**** Material provided ****
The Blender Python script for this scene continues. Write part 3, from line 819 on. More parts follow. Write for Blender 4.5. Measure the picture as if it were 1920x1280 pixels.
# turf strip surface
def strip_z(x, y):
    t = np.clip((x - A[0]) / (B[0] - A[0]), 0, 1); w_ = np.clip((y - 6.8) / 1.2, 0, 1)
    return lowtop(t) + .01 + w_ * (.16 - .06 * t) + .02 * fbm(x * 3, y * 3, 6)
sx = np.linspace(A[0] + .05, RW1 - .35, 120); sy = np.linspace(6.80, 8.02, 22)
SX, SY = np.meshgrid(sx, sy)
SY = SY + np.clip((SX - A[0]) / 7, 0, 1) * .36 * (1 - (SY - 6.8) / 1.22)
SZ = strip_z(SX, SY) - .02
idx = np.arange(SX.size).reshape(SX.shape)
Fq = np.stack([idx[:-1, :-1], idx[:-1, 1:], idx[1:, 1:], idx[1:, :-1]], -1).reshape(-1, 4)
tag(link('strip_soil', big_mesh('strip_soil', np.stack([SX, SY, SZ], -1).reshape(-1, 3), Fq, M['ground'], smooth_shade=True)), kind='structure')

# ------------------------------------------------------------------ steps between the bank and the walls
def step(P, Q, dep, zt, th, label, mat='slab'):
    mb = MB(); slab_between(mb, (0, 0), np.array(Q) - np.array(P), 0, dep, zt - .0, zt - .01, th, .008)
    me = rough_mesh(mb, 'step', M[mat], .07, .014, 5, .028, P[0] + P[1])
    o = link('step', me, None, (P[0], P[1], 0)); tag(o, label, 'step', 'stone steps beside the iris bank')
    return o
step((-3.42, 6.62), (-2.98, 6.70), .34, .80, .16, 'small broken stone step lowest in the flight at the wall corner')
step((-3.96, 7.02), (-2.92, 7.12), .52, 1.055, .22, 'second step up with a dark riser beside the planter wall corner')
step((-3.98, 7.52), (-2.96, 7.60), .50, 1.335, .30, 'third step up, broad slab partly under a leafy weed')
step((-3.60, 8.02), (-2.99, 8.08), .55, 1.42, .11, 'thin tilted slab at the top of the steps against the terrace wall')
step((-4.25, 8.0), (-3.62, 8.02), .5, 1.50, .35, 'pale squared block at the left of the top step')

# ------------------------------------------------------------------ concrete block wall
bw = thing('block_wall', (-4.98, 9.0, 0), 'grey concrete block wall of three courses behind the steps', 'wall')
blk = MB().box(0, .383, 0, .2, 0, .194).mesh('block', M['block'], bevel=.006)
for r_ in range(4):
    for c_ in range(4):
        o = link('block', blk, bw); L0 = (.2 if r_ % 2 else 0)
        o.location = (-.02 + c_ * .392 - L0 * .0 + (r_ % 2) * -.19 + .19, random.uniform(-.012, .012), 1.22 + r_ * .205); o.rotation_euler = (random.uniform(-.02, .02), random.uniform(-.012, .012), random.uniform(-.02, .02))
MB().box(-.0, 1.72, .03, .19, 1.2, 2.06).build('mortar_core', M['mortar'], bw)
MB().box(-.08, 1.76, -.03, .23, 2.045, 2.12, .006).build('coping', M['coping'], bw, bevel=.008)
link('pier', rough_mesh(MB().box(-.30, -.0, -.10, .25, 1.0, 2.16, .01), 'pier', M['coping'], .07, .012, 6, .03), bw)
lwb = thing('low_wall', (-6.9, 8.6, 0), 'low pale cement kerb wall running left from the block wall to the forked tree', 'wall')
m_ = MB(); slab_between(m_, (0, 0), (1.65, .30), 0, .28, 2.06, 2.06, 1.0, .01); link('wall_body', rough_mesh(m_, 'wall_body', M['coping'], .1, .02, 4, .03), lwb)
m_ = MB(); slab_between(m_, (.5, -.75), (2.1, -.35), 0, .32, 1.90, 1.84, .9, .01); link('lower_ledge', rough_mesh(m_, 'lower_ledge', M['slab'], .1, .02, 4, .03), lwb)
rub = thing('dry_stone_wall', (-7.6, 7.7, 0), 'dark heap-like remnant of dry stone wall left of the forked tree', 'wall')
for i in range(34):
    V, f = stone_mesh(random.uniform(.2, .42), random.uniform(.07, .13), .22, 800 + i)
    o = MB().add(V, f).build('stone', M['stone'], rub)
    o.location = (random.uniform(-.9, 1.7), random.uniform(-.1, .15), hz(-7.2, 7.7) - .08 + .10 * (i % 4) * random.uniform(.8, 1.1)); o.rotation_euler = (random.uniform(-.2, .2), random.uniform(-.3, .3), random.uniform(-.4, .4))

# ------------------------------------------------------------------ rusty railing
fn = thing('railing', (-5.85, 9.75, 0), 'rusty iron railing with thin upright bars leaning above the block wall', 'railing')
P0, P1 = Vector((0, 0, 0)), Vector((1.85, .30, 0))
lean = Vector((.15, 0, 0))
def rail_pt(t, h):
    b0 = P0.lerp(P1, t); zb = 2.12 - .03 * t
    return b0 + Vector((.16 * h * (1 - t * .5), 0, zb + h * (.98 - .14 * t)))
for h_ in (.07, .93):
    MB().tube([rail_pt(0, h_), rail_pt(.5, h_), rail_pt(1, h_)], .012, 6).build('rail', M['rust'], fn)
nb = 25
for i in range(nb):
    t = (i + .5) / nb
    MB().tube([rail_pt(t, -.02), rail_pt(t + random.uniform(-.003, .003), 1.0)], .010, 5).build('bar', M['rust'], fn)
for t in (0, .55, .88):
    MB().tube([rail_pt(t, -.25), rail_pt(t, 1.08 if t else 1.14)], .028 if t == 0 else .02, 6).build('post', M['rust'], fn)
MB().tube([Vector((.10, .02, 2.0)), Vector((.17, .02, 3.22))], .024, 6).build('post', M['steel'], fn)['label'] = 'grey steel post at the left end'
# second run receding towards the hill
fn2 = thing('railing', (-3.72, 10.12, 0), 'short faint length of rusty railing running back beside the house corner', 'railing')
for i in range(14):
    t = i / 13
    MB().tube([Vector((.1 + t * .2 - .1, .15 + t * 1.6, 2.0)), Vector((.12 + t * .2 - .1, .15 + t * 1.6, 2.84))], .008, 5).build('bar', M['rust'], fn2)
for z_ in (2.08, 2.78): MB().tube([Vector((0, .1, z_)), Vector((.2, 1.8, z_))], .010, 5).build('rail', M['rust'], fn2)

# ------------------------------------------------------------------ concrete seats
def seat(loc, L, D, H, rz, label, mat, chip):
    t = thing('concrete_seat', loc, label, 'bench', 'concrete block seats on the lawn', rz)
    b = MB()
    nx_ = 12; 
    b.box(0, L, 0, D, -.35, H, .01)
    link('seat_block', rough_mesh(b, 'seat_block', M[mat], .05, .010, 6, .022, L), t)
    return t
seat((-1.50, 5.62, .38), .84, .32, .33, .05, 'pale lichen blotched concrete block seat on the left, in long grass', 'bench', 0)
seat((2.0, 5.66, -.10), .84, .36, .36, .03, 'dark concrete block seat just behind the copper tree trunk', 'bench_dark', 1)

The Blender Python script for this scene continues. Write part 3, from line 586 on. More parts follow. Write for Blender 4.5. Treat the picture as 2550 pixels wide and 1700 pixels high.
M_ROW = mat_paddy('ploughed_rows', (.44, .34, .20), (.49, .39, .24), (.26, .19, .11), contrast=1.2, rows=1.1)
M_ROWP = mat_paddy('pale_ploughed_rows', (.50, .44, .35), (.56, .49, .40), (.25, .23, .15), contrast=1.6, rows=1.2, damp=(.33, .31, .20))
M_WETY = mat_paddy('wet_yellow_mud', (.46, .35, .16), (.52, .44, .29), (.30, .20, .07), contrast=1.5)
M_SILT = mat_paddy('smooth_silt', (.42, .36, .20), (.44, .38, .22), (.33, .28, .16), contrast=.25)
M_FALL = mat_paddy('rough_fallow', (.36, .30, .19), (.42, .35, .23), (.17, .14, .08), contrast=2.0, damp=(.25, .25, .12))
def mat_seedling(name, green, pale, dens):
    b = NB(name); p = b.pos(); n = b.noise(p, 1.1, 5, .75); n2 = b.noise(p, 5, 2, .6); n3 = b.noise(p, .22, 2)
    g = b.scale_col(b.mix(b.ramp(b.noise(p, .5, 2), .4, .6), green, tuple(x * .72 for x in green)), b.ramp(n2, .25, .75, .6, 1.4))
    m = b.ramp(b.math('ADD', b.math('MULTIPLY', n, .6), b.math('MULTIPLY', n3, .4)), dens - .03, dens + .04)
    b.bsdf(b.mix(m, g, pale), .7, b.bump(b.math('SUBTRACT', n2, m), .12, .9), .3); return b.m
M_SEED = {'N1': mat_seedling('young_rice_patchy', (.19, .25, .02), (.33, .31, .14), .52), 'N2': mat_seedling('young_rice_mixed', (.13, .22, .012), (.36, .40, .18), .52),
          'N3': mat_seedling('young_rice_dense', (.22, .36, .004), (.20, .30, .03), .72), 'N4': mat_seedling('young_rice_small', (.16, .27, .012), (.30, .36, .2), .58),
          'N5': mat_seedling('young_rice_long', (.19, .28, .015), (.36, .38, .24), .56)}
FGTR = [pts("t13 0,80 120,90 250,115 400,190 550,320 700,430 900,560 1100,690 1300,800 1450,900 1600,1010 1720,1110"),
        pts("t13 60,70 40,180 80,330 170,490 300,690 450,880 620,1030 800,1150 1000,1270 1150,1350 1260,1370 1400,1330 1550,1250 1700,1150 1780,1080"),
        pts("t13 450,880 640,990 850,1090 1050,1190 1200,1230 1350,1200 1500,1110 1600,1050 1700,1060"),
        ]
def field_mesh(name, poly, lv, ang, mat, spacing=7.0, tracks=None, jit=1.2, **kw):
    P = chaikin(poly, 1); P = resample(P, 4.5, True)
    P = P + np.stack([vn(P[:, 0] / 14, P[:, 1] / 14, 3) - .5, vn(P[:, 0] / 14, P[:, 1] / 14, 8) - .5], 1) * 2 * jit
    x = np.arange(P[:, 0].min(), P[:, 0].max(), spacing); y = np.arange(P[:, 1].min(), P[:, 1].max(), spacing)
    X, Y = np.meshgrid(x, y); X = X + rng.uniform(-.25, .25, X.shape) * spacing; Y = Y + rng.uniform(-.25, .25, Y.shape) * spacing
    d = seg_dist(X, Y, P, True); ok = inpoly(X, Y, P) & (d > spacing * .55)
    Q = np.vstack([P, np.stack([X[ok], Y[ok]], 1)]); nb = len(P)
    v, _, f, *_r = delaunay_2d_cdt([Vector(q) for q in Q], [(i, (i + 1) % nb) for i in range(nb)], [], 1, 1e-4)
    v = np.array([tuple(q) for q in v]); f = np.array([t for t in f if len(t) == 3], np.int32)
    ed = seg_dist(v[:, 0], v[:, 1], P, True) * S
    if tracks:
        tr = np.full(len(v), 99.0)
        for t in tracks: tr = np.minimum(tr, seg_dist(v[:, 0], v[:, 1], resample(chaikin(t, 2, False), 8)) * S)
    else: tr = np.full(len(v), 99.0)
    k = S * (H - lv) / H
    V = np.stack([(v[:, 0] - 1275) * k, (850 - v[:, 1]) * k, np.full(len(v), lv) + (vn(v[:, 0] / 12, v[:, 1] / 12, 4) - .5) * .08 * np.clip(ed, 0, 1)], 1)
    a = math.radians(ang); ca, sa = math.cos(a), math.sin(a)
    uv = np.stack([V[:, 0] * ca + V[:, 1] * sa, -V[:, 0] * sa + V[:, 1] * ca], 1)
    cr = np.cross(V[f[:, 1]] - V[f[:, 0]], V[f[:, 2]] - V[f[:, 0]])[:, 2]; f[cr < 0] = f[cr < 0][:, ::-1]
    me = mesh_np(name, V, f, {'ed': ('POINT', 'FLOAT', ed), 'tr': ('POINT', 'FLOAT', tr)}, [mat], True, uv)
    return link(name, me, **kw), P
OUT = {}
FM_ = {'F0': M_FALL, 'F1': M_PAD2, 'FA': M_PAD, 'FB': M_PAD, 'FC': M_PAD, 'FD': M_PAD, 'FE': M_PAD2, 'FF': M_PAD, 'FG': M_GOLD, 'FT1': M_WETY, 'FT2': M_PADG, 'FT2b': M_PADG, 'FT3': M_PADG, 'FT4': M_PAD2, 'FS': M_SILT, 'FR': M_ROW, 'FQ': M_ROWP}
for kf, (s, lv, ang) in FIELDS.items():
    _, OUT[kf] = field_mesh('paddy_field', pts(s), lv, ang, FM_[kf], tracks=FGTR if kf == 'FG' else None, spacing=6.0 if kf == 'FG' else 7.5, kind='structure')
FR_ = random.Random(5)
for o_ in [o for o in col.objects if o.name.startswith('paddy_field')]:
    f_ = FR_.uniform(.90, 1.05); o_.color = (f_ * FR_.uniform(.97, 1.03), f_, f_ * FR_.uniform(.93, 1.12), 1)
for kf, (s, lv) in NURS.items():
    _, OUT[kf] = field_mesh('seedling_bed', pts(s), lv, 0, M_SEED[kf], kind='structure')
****
*Given problem*
Extract exactly the leading lines of the data, stopping at and including the line with "M['ground'], smooth_shade=True)), kind='structure')".

*The answer*
The Blender Python script for this scene continues. Write part 3, from line 819 on. More parts follow. Write for Blender 4.5. Measure the picture as if it were 1920x1280 pixels.
# turf strip surface
def strip_z(x, y):
    t = np.clip((x - A[0]) / (B[0] - A[0]), 0, 1); w_ = np.clip((y - 6.8) / 1.2, 0, 1)
    return lowtop(t) + .01 + w_ * (.16 - .06 * t) + .02 * fbm(x * 3, y * 3, 6)
sx = np.linspace(A[0] + .05, RW1 - .35, 120); sy = np.linspace(6.80, 8.02, 22)
SX, SY = np.meshgrid(sx, sy)
SY = SY + np.clip((SX - A[0]) / 7, 0, 1) * .36 * (1 - (SY - 6.8) / 1.22)
SZ = strip_z(SX, SY) - .02
idx = np.arange(SX.size).reshape(SX.shape)
Fq = np.stack([idx[:-1, :-1], idx[:-1, 1:], idx[1:, 1:], idx[1:, :-1]], -1).reshape(-1, 4)
tag(link('strip_soil', big_mesh('strip_soil', np.stack([SX, SY, SZ], -1).reshape(-1, 3), Fq, M['ground'], smooth_shade=True)), kind='structure')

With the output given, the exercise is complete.